◆ Given material
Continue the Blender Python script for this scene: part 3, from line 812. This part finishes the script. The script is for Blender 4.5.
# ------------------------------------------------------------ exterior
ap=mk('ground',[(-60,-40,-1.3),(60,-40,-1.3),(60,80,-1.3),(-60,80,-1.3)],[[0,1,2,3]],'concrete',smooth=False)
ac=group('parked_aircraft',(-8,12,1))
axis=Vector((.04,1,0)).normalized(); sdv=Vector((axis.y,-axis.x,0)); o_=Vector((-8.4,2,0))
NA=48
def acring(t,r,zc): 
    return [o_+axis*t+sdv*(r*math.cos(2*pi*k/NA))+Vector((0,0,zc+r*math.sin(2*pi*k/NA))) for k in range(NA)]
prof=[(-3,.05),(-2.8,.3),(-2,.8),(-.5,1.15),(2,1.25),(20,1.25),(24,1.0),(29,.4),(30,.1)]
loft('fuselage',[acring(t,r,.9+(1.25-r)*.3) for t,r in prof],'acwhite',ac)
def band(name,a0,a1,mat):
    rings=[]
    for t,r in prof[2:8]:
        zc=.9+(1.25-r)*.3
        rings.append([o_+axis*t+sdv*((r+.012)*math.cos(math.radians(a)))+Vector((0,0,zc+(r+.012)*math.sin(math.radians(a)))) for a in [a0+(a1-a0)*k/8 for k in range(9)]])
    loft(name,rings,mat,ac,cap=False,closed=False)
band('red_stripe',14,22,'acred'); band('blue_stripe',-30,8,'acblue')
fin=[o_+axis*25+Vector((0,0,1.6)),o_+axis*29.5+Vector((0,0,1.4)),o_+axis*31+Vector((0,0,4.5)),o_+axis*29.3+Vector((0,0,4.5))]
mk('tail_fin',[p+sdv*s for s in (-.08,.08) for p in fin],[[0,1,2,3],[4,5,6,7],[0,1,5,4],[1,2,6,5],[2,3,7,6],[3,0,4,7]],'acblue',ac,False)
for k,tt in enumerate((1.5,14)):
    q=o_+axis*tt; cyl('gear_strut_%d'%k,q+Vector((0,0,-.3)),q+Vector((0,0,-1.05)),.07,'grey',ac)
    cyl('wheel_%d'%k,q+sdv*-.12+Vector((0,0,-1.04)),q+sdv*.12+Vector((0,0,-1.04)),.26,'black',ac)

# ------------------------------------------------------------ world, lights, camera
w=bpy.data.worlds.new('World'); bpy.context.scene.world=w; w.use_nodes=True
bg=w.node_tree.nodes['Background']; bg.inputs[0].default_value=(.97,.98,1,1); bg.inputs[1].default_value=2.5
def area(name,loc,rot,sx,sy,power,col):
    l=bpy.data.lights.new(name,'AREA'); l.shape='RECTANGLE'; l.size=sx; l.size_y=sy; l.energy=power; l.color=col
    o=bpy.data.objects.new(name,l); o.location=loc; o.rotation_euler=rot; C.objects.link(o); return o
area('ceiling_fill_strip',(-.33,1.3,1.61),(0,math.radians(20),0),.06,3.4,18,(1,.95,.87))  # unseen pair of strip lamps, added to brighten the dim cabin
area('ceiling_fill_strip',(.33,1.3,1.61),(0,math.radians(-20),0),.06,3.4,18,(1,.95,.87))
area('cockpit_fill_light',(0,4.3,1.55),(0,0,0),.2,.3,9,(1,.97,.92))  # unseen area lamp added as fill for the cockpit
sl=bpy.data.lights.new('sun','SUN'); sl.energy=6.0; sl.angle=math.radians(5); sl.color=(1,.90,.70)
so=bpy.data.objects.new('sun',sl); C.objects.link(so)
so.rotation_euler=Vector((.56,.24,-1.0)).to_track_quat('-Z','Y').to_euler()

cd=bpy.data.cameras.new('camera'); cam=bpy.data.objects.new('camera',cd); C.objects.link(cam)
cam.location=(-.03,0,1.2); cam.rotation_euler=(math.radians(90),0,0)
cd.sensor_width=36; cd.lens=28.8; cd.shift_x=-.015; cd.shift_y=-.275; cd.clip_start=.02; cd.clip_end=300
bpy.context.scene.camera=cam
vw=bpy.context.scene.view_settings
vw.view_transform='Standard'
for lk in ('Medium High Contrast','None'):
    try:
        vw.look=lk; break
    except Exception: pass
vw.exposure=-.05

◆ Problem statement
Repeat the material above in full, exactly as it stands.

◆ Written solution
Continue the Blender Python script for this scene: part 3, from line 812. This part finishes the script. The script is for Blender 4.5.
# ------------------------------------------------------------ exterior
ap=mk('ground',[(-60,-40,-1.3),(60,-40,-1.3),(60,80,-1.3),(-60,80,-1.3)],[[0,1,2,3]],'concrete',smooth=False)
ac=group('parked_aircraft',(-8,12,1))
axis=Vector((.04,1,0)).normalized(); sdv=Vector((axis.y,-axis.x,0)); o_=Vector((-8.4,2,0))
NA=48
def acring(t,r,zc): 
    return [o_+axis*t+sdv*(r*math.cos(2*pi*k/NA))+Vector((0,0,zc+r*math.sin(2*pi*k/NA))) for k in range(NA)]
prof=[(-3,.05),(-2.8,.3),(-2,.8),(-.5,1.15),(2,1.25),(20,1.25),(24,1.0),(29,.4),(30,.1)]
loft('fuselage',[acring(t,r,.9+(1.25-r)*.3) for t,r in prof],'acwhite',ac)
def band(name,a0,a1,mat):
    rings=[]
    for t,r in prof[2:8]:
        zc=.9+(1.25-r)*.3
        rings.append([o_+axis*t+sdv*((r+.012)*math.cos(math.radians(a)))+Vector((0,0,zc+(r+.012)*math.sin(math.radians(a)))) for a in [a0+(a1-a0)*k/8 for k in range(9)]])
    loft(name,rings,mat,ac,cap=False,closed=False)
band('red_stripe',14,22,'acred'); band('blue_stripe',-30,8,'acblue')
fin=[o_+axis*25+Vector((0,0,1.6)),o_+axis*29.5+Vector((0,0,1.4)),o_+axis*31+Vector((0,0,4.5)),o_+axis*29.3+Vector((0,0,4.5))]
mk('tail_fin',[p+sdv*s for s in (-.08,.08) for p in fin],[[0,1,2,3],[4,5,6,7],[0,1,5,4],[1,2,6,5],[2,3,7,6],[3,0,4,7]],'acblue',ac,False)
for k,tt in enumerate((1.5,14)):
    q=o_+axis*tt; cyl('gear_strut_%d'%k,q+Vector((0,0,-.3)),q+Vector((0,0,-1.05)),.07,'grey',ac)
    cyl('wheel_%d'%k,q+sdv*-.12+Vector((0,0,-1.04)),q+sdv*.12+Vector((0,0,-1.04)),.26,'black',ac)

# ------------------------------------------------------------ world, lights, camera
w=bpy.data.worlds.new('World'); bpy.context.scene.world=w; w.use_nodes=True
bg=w.node_tree.nodes['Background']; bg.inputs[0].default_value=(.97,.98,1,1); bg.inputs[1].default_value=2.5
def area(name,loc,rot,sx,sy,power,col):
    l=bpy.data.lights.new(name,'AREA'); l.shape='RECTANGLE'; l.size=sx; l.size_y=sy; l.energy=power; l.color=col
    o=bpy.data.objects.new(name,l); o.location=loc; o.rotation_euler=rot; C.objects.link(o); return o
area('ceiling_fill_strip',(-.33,1.3,1.61),(0,math.radians(20),0),.06,3.4,18,(1,.95,.87))  # unseen pair of strip lamps, added to brighten the dim cabin
area('ceiling_fill_strip',(.33,1.3,1.61),(0,math.radians(-20),0),.06,3.4,18,(1,.95,.87))
area('cockpit_fill_light',(0,4.3,1.55),(0,0,0),.2,.3,9,(1,.97,.92))  # unseen area lamp added as fill for the cockpit
sl=bpy.data.lights.new('sun','SUN'); sl.energy=6.0; sl.angle=math.radians(5); sl.color=(1,.90,.70)
so=bpy.data.objects.new('sun',sl); C.objects.link(so)
so.rotation_euler=Vector((.56,.24,-1.0)).to_track_quat('-Z','Y').to_euler()

cd=bpy.data.cameras.new('camera'); cam=bpy.data.objects.new('camera',cd); C.objects.link(cam)
cam.location=(-.03,0,1.2); cam.rotation_euler=(math.radians(90),0,0)
cd.sensor_width=36; cd.lens=28.8; cd.shift_x=-.015; cd.shift_y=-.275; cd.clip_start=.02; cd.clip_end=300
bpy.context.scene.camera=cam
vw=bpy.context.scene.view_settings
vw.view_transform='Standard'
for lk in ('Medium High Contrast','None'):
    try:
        vw.look=lk; break
    except Exception: pass
vw.exposure=-.05